The Bears have assured themselves of finishing no worse than .500 in each of head coach Matt Nagy’s three seasons. Reaching the playoffs for the second time in three years would all but assure that most of the organization will return in 2021.

How quickly things can change in the NFL.

QB breakdown: Mitchell Trubisky completed 24 of 35 passes for 265 yards, two touchdowns, one interception and one rushing touchdown. For the most part, Trubisky played fine. But the 26-year-old quarterback made a couple of egregious errors -- a terrible interception in the end zone, a near interception that a Jaguars defender dropped, overthrowing a wide-open receiver for what would have been a sure touchdown, etc. Against better teams, that probably would hurt the team’s chances of winning. Whatever happens next year with Trubisky happens. He’s playing really well against really bad teams. Take it for what it’s worth.

Troubling trend: The Bears still get too cute on offense sometimes. On first-and-goal from the Jaguars’ 1-yard line in the second quarter, the Bears called for an end-around handoff to tight end Cole Kmet -- instead of just feeding the ball to workhorse tailback David Montgomery. The handoff to Kmet predictably went for a three-yard loss. The Bears eventually had to settle for a field goal when a touchdown had seemed all but assured before Chicago called for Kmet’s number on first down. The Bears can get away with mistakes like that against inferior teams, but next week against Green Bay, or in the playoffs, the consequences could be dire.

Encouraging trend: Montgomery is on a tear. The former third-round pick carried the ball 23 times for 95 yards and a touchdown. Montgomery has scored a touchdown in five straight games, the longest streak by a Bears running back since Neal Anderson in 1991. After driving fantasy football managers crazy for close to a season and a half, Montgomery has scored seven total touchdowns since the Bears’ bye week (Nov. 22).

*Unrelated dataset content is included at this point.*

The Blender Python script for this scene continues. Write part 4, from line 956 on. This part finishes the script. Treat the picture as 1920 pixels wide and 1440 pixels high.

A-Rob’s return: Bears wide receiver Allen Robinson played four memorable years for the Jaguars, highlighted by Robinson’s 80-catch, 1,400-yard, 14-touchdown season in 2015. Robinson did not disappoint in his first game back in Jacksonville since he joined the Bears in the spring of 2018. Robinson’s game-high 10 catches for 103 yards put him at 100 receptions for the season -- the first time Robinson has reached the 100-catch milestone. The last Bears wide receiver to catch 100 passes in a season was Brandon Marshall in 2013.

Touchdown machine: Critics universally panned the free-agent contract ($9 million guaranteed and a no-trade clause) that tight end Jimmy Graham signed with the Bears, but the 34-year-old veteran caught his seventh and eighth touchdown passes of the season on Sunday, which ranks second among all NFC tight ends behind only Green Bay’s Robert Tonyan (10). To put that into perspective, Graham had only five combined touchdown receptions in the previous two seasons in Green Bay. Graham also hauled in a season-long 30-yard catch in Chicago’s victory. Graham now has 17 multiple-touchdown games over the course of his illustrious career.

History in the making: Veteran kicker Cairo Santos keeps plugging along. Santos, who has not missed a field goal since Week 3, went 2-for-2 on Sunday and is now tied with Robbie Gould (2006) for the franchise record for consecutive makes (24) in a season. Remember when the Bears used to have a kicker crisis? The Bears have still not signed Santos to an extension, but it feels like a foregone conclusion.